In Little Havana, Cuban-Americans happy but distrustful of Cuba's announcement making it easier for Cubans to exit country.

The Obama administration offered cautious support for the change, which the U.S. government has called for since the Kennedy administration.

“We obviously welcome any reforms that will allow Cubans to depart from and return to their country freely,” said Victoria Nuland, spokeswoman for the State Department.

“This is certainly a step, but I would advise that even with regard to this step, we await further information,” she said. “We need to see how it is implemented.”

The new policy follows other recent reforms by President Raul Castro, who has lifted Cold War-era, Soviet-style prohibitions against computer ownership, Internet use, hotel stays, cellphones, private cars and real estate sales.

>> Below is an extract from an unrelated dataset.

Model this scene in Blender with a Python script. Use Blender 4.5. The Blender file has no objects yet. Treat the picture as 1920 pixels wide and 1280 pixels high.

“It is a clear improvement in Cuba’s human rights practices,” said Philip Peters, a Cuba expert at the Lexington Institute who frequently travels to the island to monitor change. “This is not like lifting a speed limit; it changes a set of policies that block millions from seeing their families when they wish.”

The new rules will not affect Americans’ travel to the island, which, because of the 50-year-old U.S. embargo, is limited to Cuban Americans returning for family visits and other U.S. citizens — such as journalists, academics, missionaries, students — who can go on educational or cultural exchanges.

Even with a change in the exit-
visa requirement, Cubans who want to travel abroad still have to obtain a visa from the country they wish to visit. The U.S. government may be hard-pressed to meet the demand of tens of thousands of Cubans who want to leave the island.

“Let’s be honest. Many Cubans who get a visa to the United States will not go back to Cuba,” said Jaime Suchliki, director of the Cuba Transition Project at the University of Miami. “This is Raul Castro’s way of saying, ‘Look, this isn’t my problem anymore, it’s your problem.’ ”

In Cuba, the strict laws requiring exit visas have led many to risk leaving the island on fragile boats, rafts or inner tubes or to defect while abroad.

Obtaining an exit visa has generally required a marathon trip through the state bureaucracy and payment of hundreds of dollars in fees in a country where an engineer or a doctor makes $30 a month. And at the end of the process, many Cubans are simply denied the visa. Dissidents and other critics of the Cuban government and the Castro leadership are denied permission to travel overseas.

The exit-visa requirement is one of the most widely loathed policies in Cuba, among the elites and ordinary people alike. Few countries require exit visas, and their use is considered a human rights violation.